═══ Data block ═══
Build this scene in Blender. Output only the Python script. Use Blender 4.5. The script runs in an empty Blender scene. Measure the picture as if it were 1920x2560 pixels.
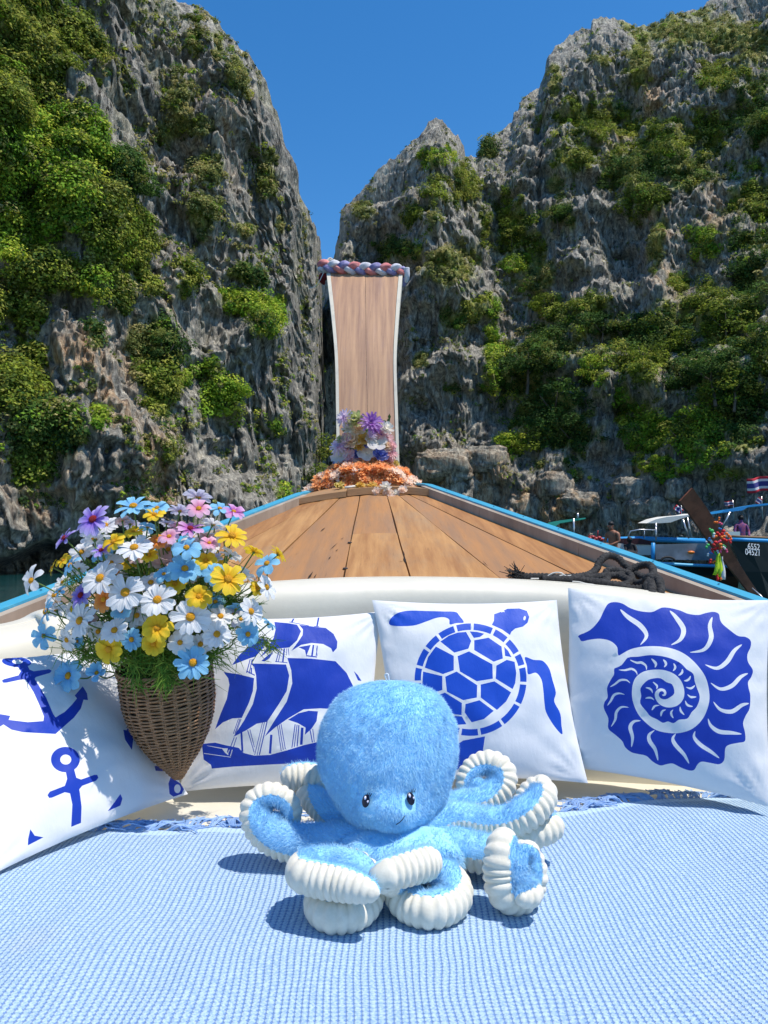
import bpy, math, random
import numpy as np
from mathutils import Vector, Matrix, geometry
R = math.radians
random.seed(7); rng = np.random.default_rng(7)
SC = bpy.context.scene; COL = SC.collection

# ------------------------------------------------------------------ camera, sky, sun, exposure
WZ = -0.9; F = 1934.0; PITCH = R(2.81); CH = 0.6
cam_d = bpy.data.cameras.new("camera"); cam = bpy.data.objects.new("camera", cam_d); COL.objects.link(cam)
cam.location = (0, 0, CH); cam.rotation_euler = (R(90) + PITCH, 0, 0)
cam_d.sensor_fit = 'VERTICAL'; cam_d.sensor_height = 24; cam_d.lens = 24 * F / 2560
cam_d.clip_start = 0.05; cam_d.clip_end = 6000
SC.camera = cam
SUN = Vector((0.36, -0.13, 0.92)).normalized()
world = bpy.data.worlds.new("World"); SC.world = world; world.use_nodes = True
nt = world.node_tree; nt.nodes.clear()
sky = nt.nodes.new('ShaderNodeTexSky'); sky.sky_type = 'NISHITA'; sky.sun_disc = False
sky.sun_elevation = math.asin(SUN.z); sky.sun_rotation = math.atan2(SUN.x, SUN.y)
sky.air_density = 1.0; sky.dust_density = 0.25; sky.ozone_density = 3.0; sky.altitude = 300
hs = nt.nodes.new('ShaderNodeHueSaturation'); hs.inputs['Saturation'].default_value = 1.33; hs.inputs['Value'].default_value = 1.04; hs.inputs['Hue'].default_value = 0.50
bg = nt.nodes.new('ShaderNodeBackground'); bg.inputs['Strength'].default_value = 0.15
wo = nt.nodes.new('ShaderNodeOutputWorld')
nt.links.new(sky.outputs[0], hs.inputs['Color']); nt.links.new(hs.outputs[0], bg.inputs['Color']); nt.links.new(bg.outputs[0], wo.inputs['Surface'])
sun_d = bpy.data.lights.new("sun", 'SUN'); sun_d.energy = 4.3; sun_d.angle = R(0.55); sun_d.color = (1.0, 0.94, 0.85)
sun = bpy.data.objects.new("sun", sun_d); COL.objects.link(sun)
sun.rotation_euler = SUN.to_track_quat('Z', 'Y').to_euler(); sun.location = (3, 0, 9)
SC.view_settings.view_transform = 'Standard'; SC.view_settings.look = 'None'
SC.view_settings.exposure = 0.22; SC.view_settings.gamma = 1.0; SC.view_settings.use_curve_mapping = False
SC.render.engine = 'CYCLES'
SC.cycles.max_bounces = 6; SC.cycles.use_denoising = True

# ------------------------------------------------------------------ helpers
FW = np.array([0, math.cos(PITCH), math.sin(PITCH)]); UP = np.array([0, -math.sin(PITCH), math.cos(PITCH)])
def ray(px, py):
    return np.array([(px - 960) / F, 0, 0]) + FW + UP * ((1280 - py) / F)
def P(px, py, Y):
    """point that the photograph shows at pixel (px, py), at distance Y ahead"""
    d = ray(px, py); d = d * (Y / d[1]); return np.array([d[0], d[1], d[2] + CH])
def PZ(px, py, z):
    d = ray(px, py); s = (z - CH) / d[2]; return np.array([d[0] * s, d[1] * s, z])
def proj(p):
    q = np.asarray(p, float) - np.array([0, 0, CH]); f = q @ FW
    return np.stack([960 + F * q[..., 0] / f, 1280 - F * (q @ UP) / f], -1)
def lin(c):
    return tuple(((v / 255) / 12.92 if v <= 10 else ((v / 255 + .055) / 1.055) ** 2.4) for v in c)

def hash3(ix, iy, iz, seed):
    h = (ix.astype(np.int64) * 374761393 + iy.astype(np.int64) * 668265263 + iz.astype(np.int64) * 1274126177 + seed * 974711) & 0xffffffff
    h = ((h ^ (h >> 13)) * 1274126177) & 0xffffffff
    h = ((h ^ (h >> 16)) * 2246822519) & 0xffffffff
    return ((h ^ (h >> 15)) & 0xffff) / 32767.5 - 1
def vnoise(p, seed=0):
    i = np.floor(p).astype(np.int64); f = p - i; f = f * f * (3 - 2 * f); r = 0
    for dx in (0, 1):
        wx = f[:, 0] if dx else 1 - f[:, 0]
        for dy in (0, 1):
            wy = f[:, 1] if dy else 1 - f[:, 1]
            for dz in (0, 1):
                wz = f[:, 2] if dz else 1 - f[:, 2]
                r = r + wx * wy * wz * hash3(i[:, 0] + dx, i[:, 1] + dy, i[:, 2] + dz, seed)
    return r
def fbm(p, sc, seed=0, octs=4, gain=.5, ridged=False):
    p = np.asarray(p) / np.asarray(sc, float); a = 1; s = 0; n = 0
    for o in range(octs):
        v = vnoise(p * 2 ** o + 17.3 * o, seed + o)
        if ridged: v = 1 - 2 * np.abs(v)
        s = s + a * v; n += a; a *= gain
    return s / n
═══
Output exactly the span of lines from the top of the listing through the line holding "SC = bpy.context.scene; COL = SC.collection", and leave every picture out.

Build this scene in Blender. Output only the Python script. Use Blender 4.5. The script runs in an empty Blender scene. Measure the picture as if it were 1920x2560 pixels.
import bpy, math, random
import numpy as np
from mathutils import Vector, Matrix, geometry
R = math.radians
random.seed(7); rng = np.random.default_rng(7)
SC = bpy.context.scene; COL = SC.collection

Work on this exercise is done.